Just recently Miller deliberately hired Russian, Ukrainian and Mexican people to be a part of her team. They have settled in Canada with their families and speak the same language as many newly recruited drivers.

Knowing there is someone “just like you” helps the newcomers, Miller says.

Better communications

But she knows that teams also need to ensure all drivers and employees are content in their roles.

“It’s one thing for me to feel good about it. But does the driver feel good about it?” Miller says.

Some of the answers to that question emerge through the concerns, suggestions and feedback expressed through an anonymous annual engagement survey. And even though the numbers have been favourable so far, Miller says her team has learned a lot through the communication tool.

To further strengthen the communication channels, the fleet recently launched a newsletter. And last year it named a high-performing driver to the new position of driver experience specialist. It’s a role that offers an unbiased ear to better understand driver opinions and concerns, while also leading driver engagement initiatives and training.

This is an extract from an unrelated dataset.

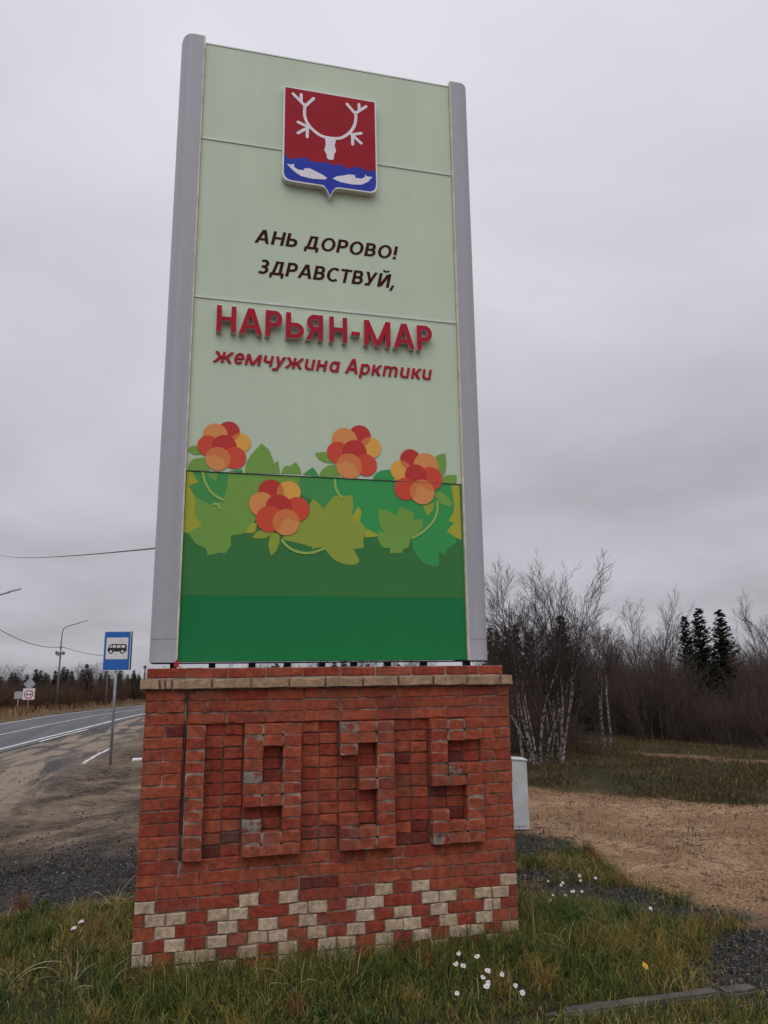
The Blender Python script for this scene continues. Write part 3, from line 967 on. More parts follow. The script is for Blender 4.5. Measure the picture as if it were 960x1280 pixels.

“He’s just the guy that will pull into whatever yards, bring coffee and snacks, and sit around with the drivers and have a great conversation with them — with nothing more than building relationships,” Miller says. “If [drivers] have concerns, sure, he’s the guy that’s going to follow up. But really, it’s about making sure drivers feel that there’s a safe, respectful space to chat.”

She says she’s proud of the honor of HR Leader of the Year but is especially grateful to have the HR team’s efforts recognized — because their efforts and creativity make it all possible.

The Top Fleet Employers gala has sparked new ideas and helped strengthen the fleet’s brand within the job market, too.

“We’ve seen an uptick [in] applications and their caliber,” Miller says.

That’s certainly worth celebrating as well.